[Scene script records]

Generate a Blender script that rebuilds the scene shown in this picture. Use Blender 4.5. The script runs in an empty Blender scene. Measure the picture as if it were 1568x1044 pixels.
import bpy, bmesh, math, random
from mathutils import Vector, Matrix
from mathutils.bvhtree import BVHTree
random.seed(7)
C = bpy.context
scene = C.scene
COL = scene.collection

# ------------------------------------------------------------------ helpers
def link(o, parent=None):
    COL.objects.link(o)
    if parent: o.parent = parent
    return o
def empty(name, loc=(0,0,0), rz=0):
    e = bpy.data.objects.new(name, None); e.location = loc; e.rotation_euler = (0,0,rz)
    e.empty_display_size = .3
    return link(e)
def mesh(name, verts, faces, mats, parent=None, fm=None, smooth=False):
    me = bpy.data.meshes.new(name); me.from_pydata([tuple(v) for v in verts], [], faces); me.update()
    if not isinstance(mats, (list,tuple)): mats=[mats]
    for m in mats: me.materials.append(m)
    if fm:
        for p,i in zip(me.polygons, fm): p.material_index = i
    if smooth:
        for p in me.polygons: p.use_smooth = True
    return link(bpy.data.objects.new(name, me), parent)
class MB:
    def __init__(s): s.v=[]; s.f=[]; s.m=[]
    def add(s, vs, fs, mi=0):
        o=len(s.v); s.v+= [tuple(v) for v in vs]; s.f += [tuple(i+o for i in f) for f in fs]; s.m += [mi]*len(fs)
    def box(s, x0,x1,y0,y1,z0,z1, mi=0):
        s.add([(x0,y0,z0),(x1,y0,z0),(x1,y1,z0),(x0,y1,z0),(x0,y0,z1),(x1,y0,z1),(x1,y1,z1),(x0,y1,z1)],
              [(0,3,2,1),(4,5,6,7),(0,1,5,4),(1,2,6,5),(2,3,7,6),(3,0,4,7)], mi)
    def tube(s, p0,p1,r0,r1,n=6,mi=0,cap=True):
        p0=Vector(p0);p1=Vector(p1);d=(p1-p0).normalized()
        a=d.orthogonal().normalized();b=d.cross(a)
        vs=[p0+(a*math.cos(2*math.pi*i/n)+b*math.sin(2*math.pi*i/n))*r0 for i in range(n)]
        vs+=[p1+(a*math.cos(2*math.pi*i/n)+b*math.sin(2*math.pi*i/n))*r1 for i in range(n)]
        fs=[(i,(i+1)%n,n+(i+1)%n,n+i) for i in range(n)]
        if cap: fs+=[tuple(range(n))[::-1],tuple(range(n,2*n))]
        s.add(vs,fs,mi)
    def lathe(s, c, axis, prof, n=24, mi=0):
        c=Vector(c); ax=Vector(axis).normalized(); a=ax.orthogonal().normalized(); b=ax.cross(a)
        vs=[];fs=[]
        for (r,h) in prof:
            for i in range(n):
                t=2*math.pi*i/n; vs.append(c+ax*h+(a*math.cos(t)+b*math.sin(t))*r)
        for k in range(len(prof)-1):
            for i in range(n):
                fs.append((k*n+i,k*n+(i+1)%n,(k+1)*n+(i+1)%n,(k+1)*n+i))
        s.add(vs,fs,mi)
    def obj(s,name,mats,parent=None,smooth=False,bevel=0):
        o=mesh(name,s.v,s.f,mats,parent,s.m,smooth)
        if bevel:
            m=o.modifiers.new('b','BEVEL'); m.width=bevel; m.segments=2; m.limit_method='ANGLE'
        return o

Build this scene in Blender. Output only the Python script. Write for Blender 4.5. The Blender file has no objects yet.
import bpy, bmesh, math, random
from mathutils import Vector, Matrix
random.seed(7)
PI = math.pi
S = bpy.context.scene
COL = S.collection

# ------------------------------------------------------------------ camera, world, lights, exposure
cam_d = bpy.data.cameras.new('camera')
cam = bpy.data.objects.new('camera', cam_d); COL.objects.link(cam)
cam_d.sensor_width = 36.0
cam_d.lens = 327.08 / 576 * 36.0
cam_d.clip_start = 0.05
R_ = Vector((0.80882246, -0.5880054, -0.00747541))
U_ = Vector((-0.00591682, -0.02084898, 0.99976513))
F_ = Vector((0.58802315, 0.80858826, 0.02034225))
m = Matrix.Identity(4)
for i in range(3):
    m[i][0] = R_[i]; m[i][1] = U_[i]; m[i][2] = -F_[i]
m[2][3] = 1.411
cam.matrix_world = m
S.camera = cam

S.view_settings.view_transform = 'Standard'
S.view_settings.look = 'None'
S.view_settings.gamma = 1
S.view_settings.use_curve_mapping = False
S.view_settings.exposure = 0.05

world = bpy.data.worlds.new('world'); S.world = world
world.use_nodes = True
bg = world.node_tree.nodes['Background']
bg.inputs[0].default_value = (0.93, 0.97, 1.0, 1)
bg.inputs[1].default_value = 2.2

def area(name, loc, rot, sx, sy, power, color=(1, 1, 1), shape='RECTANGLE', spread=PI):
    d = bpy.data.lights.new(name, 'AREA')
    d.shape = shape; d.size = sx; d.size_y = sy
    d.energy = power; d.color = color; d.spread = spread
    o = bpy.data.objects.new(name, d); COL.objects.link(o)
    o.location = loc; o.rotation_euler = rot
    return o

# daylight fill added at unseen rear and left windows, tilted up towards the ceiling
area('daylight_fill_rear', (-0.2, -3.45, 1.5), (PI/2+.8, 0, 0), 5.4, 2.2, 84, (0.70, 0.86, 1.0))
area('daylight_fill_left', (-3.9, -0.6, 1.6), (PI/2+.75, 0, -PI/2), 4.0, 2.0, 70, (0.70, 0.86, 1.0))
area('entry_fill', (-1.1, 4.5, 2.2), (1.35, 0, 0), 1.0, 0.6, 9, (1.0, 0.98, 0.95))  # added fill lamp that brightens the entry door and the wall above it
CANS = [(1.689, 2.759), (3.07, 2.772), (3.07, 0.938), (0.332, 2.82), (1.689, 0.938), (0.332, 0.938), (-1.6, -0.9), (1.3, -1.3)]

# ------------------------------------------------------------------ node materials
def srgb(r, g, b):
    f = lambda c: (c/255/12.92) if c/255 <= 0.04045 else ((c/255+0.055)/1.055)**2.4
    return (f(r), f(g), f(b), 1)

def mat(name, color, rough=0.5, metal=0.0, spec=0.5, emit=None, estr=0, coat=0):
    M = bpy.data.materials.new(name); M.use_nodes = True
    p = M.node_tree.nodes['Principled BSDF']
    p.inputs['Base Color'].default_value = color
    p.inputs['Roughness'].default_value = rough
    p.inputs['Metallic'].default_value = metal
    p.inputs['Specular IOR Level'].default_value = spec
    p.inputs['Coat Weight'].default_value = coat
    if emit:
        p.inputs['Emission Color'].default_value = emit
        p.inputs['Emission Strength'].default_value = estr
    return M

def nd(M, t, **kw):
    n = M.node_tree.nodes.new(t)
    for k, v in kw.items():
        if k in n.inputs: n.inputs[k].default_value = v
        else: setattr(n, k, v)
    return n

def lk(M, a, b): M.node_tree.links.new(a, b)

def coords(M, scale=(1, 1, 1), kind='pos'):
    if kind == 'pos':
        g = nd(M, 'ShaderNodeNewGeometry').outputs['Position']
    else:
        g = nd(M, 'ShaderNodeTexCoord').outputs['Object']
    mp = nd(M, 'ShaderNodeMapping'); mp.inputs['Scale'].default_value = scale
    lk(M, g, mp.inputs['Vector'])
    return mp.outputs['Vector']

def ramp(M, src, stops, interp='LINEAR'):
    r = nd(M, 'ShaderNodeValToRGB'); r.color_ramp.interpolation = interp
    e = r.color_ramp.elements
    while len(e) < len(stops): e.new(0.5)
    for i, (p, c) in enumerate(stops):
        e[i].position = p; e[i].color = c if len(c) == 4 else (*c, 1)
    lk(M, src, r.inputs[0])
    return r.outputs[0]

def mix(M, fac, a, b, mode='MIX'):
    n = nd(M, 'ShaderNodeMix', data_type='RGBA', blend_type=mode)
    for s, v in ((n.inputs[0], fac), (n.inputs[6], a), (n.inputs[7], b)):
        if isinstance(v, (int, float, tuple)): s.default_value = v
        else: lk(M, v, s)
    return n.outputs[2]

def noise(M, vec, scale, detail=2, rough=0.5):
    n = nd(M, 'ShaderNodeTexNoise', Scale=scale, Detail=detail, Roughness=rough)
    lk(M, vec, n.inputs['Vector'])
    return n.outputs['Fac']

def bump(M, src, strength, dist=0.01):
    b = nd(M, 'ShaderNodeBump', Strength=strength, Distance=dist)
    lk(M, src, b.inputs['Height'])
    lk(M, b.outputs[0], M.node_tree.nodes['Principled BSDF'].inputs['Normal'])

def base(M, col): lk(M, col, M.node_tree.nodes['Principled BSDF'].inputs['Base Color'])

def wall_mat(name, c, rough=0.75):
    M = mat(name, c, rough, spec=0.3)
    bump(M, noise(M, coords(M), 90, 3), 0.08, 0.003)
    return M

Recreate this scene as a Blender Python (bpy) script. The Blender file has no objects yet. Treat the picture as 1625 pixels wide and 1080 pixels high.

* **WORK TO BE COMPLETED**
Please copy only these lines, exactly: the first line of the records through the line containing "COL = scene.collection", ends included.

* **OUTPUT OF THE TASK**
Generate a Blender script that rebuilds the scene shown in this picture. Use Blender 4.5. The script runs in an empty Blender scene. Measure the picture as if it were 1568x1044 pixels.
import bpy, bmesh, math, random
from mathutils import Vector, Matrix
from mathutils.bvhtree import BVHTree
random.seed(7)
C = bpy.context
scene = C.scene
COL = scene.collection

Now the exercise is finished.